One scientist told the judge drinking eight glasses of water a day and not eating three hours before sleep would "quite possibly" promote weight loss by itself.
Judge Moore said sales ran into millions of dollars.
Some people who bought Body Enhancer would also have changed their lifestyles, causing weight loss.
He said the Gallots were shrewd operators.
"They saw, seized on and exploited an opportunity to make very large profits. From that they were not going to be deterred. If charm seemed likely to work, they used charm; if lies seemed likely to work, they used lies; if aggression seemed likely to work, there was no shortage of that."
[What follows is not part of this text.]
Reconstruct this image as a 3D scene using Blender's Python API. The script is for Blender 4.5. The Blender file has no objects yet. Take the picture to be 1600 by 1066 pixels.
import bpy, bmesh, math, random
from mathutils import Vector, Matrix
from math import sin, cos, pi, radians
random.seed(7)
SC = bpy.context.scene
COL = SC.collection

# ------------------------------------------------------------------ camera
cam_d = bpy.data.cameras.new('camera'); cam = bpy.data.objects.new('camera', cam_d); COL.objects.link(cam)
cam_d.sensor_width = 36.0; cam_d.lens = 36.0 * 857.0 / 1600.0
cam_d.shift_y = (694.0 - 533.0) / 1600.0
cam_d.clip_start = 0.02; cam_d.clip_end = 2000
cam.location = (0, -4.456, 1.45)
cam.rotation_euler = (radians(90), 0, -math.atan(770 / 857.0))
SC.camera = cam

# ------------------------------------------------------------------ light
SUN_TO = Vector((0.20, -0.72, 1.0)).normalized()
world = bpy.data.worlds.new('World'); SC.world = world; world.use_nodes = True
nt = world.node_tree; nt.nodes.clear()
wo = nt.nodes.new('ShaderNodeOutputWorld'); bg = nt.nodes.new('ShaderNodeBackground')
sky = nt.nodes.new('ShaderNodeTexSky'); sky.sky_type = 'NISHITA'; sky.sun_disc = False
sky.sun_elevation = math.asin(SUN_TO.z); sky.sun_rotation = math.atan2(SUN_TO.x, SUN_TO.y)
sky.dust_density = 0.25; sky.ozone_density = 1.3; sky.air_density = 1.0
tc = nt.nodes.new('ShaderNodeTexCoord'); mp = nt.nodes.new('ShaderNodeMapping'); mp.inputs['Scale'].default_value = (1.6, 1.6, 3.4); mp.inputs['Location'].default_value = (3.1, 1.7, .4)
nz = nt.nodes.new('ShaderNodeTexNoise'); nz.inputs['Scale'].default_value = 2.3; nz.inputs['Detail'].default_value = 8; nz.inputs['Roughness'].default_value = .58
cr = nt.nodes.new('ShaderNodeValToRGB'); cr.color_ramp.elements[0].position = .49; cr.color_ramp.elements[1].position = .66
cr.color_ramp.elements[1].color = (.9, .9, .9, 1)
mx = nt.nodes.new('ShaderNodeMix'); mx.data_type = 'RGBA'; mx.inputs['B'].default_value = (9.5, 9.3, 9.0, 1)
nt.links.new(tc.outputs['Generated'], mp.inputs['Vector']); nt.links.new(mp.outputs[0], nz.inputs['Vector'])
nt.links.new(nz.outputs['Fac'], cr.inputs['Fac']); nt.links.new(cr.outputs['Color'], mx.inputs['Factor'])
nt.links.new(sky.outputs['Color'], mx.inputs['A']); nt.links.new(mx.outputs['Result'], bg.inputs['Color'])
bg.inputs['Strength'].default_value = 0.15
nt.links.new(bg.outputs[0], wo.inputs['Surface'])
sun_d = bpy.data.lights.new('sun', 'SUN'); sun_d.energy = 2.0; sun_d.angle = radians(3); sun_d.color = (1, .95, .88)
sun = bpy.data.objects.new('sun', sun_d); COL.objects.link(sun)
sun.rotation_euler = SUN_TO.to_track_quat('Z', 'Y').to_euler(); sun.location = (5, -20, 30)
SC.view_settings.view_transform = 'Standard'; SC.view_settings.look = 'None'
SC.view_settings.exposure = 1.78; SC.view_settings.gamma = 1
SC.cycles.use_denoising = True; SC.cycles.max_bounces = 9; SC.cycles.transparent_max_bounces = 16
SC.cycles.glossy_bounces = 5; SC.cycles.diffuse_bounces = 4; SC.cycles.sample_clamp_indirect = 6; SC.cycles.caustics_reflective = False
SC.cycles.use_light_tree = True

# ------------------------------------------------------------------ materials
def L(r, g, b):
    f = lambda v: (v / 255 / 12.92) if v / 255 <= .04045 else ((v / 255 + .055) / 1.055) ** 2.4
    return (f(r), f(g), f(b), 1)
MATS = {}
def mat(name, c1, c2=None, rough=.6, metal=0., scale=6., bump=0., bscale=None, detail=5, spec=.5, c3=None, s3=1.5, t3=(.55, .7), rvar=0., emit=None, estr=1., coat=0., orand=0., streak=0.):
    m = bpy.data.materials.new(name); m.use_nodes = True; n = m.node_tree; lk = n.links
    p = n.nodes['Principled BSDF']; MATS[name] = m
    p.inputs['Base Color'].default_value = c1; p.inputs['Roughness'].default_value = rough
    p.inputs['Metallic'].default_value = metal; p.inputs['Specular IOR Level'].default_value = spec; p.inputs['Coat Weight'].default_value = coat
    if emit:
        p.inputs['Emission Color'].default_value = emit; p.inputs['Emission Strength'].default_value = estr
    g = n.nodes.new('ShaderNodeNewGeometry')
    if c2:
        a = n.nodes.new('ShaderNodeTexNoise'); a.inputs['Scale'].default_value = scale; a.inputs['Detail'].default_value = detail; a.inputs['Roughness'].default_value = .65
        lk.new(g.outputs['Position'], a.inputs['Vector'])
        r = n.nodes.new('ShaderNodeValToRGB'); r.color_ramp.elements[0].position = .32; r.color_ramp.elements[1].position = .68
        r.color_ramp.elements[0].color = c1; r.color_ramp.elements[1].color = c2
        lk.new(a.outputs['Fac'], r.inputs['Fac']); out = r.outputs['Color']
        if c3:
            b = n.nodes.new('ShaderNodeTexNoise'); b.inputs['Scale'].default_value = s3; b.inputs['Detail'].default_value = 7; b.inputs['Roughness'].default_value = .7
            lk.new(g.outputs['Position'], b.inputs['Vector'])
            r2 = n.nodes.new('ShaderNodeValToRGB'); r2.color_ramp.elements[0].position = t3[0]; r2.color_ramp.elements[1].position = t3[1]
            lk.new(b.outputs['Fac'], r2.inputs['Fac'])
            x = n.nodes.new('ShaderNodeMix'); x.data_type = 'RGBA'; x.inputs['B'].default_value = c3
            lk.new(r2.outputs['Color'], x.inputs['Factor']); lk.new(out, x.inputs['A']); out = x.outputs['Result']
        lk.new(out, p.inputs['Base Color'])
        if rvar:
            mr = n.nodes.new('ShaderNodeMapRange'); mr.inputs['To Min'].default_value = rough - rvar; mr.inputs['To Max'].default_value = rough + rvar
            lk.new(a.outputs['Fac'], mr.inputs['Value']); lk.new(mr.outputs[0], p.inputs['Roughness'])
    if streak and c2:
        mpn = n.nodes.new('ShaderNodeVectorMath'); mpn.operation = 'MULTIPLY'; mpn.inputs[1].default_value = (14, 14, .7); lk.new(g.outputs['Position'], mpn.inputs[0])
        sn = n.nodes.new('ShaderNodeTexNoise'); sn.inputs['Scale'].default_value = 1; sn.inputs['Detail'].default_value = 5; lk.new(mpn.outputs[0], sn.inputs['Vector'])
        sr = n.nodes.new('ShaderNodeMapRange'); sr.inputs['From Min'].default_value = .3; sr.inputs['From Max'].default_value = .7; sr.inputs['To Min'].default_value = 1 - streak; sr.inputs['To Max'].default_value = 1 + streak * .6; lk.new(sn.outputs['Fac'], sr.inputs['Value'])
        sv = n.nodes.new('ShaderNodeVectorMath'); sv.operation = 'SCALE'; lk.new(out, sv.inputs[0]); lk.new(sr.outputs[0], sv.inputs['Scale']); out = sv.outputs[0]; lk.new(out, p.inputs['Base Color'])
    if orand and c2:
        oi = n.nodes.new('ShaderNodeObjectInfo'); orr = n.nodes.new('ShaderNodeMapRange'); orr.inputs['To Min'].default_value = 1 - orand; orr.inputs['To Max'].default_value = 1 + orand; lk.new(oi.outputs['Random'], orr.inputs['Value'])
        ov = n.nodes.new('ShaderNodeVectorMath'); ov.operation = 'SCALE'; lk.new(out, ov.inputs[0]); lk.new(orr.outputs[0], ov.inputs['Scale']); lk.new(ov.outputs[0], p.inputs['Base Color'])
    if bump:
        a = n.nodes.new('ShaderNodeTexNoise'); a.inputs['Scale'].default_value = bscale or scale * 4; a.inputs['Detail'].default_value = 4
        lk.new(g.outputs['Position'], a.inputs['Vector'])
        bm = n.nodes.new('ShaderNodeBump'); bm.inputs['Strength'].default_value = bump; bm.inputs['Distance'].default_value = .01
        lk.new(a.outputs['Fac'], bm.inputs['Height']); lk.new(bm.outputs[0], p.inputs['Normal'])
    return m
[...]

Mr Gallot was described as a man of considerable intelligence, style and charm, but he was exposed as "calculatedly dishonest" and blamed everyone but himself.
"By the time cross-examination was complete he seemed to have aged noticeably, all the spring had gone out of him, " the judge said.
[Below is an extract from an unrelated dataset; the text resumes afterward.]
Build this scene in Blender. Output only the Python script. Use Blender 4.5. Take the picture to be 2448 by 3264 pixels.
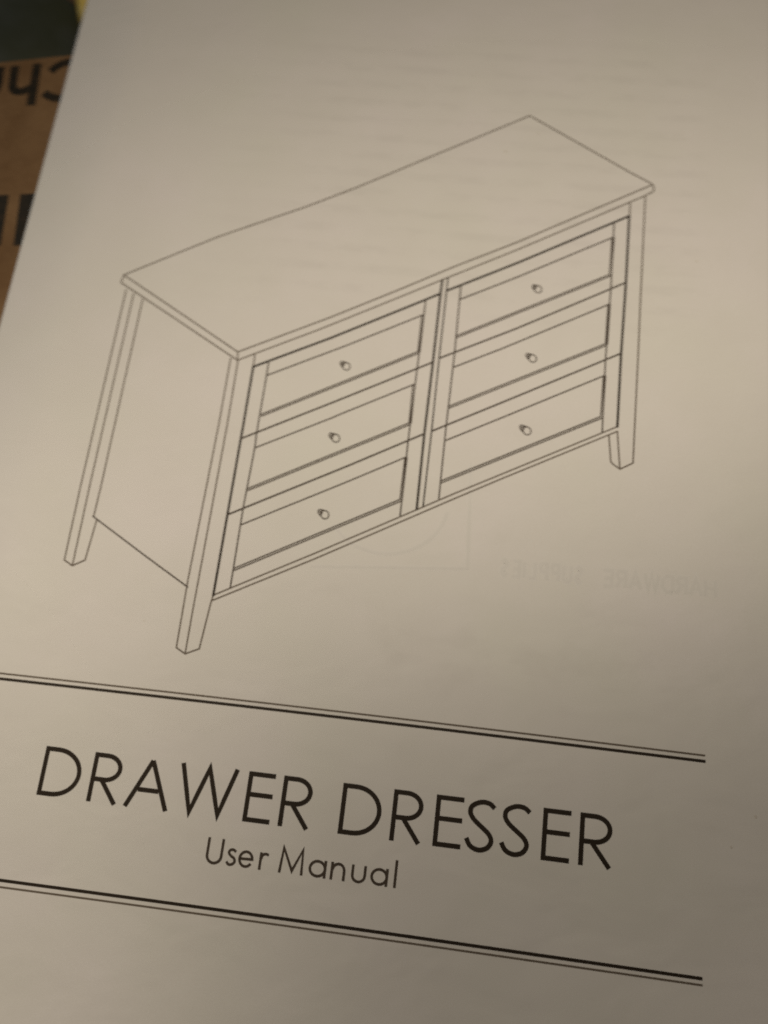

Judge Moore referred to a "succession of blatant untruths" by Mrs Gallot in trying to launch Body Enhancer in Britain.
She claimed in a letter that there had been various approvals in New Zealand for the product, but the judge said that was a "deliberate lie".
Zenith's website says the company was established in 1994 and worked closely with an unnamed New Zealand research laboratory to develop, manufacture and market natural and functional health and nutritional products.
Body Enhancer, with which it launched the business, was a "revolutionary product" helping the body to build lean muscle and burn fat.
It was closely followed by Bee V Balm, a pain-reliever the website said had had outstanding success.
Contributors to an online forum on another website, www.foodlovers.co.nz, did not share Zenith's enthusiasm for Body Enhancer.
"I tried Body Enhancer for six months and gained weight," said one.
Another said she had a friend who used it after giving up smoking "and piled on the weight" despite drinking large amounts of water stipulated by Zenith and walking 3km a day.
She rang the firm twice "and they just kept fobbing her off".